Vous connaissez certainement le livret de ce soap opera : Eve, la garce, présente la pomme à l’homme qui en croque, entraînant le renvoi du paradis et la chute sur Terre. Ici, la faute, c’est d’appuyer sur le bouton rouge d’une boîte à gagner des millions sauf qu’en même temps, on dézingue quelqu’un sur la planète. Indolore au début, sauf que on ne peut plus revenir en arrière et demander pardon. Et on est toujours le dézingué d’un autre.
Bon, sur le scénario, rien que de très biblique même si tout cela est évidemment raconté à la sauce hollywoodienne. La première partie du film est bien construite. Oppressante, l’intrigue renvoie bien à nos turpitudes, à nos pulsions. La deuxième partie, qui traîne un peu en longueur, est plus prétentieuse. On nous sert un spectacle d’inspiration raëlienne (avec envahisseur, fenêtre intra-temporelle, téléportation dans un emballage aquatique). Bradbury et Van Vogt n’ont qu’à bien se tenir. Et au final, une tentative de rédemption mise en scène dans un pathos trop pesant.
« L’enfer c’est les autres », dit l’espèce de prêtre qui sert « le maître de la foudre ». D’accord. Mais pas sûr qu’il était important de citer Sartre en début et en fin du film. Bon, après tout, pourquoi pas. Mais l’intellectuel parisien aurait-il été d’accord avec la fin ?

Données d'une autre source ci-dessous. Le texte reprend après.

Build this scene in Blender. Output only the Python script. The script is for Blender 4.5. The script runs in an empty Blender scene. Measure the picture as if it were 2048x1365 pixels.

Je ne suis pas sûr d’avoir tout compris ! En gros, on nous dit, le mari c’est le bon, même s’il est solidaire dans le meurtre. Pour lui comme pour toute la famille (c’est-à-dire notre civilisation), pas de rachat possible, sauf à tuer la femme (!!!) ou laisser souffrir l’enfant !!! Même le suicide ne sauvera personne du désastre. Reste que Sartre (période communiste) aurait, me semble t-il, proposé une autre solution : buter le scénariste (ou le prêtre qui est ici le même). C’est lui le premier obstacle au rachat de notre liberté.
« Clones »
C’est un bon film d’action. Je l’ai trouvé intéressant. D’abord, Jonathan Mostow a complètement réussi l’adaptation du roman graphique « The Surrogates » de Robert Venditti et Brett Weldele. Les acteurs (Bruce Willis, Rosemund Pike, Radha Mitchell, Boris Kodjoe sont excellents, dans la version clonée (chapeau les maquilleurs !) comme en costume de ville !).
Le sujet, c’est la vie par procuration. Dans un futur pas si lointain, un Bill Gates de la robotique a inventé des clones beaux, intelligents, pilotés à distance par chaque citoyen, douillettement (sic) protégés chez eux, de tous les risques (accident de la route, agression, dépit amoureux …). Caricature ? Évidemment ! Mais sacrément prémonitoire.
Il y avait déjà « Le jour du seigneur », la messe en direct comme si vous y étiez, mais les fesses posées sur votre canapé. Il y a aussi le match du samedi soir où tous les sportifs de la terre jouent la partie en projection, pop-corn et Ricard à la main. Les tournois de tennis et les courses de F1 à la Wii. Et le voisinage, la drague, et la correspondance avec les milliers d’amis virtuels sur la toile (Facebook) plutôt que sur la place du village ! Demain est déjà là.
« Clones » prolonge les interrogations ouvertes par « Minority Report ». Le film donne du crédit à ce salopard de Philippe K. Dick (l’auteur de Paycheck), ce génial écrivain qui a tout anticipé. « Clones », c’est de la grosse production américaine qu’on ne verra pas en salle d’art et essais. Mais « La vie par procuration », c’est un vrai sujet de société.
2 Commentaires
Concernant District 9, je n'ai pas trouvé que l'origine alien de l'autre nuisait à la force de la démonstration. Je trouve même que ça remue pas mal de voir le brave ahuri détruire les oeufs avec une telle bonne conscience.
RC
Concernant District 9, je n'ai pas trouvé que l'origine alien de l'autre nuisait à la force de la démonstration. Je trouve même que ça remue pas mal de voir le brave ahuri détruire les oeufs avec une telle bonne conscience.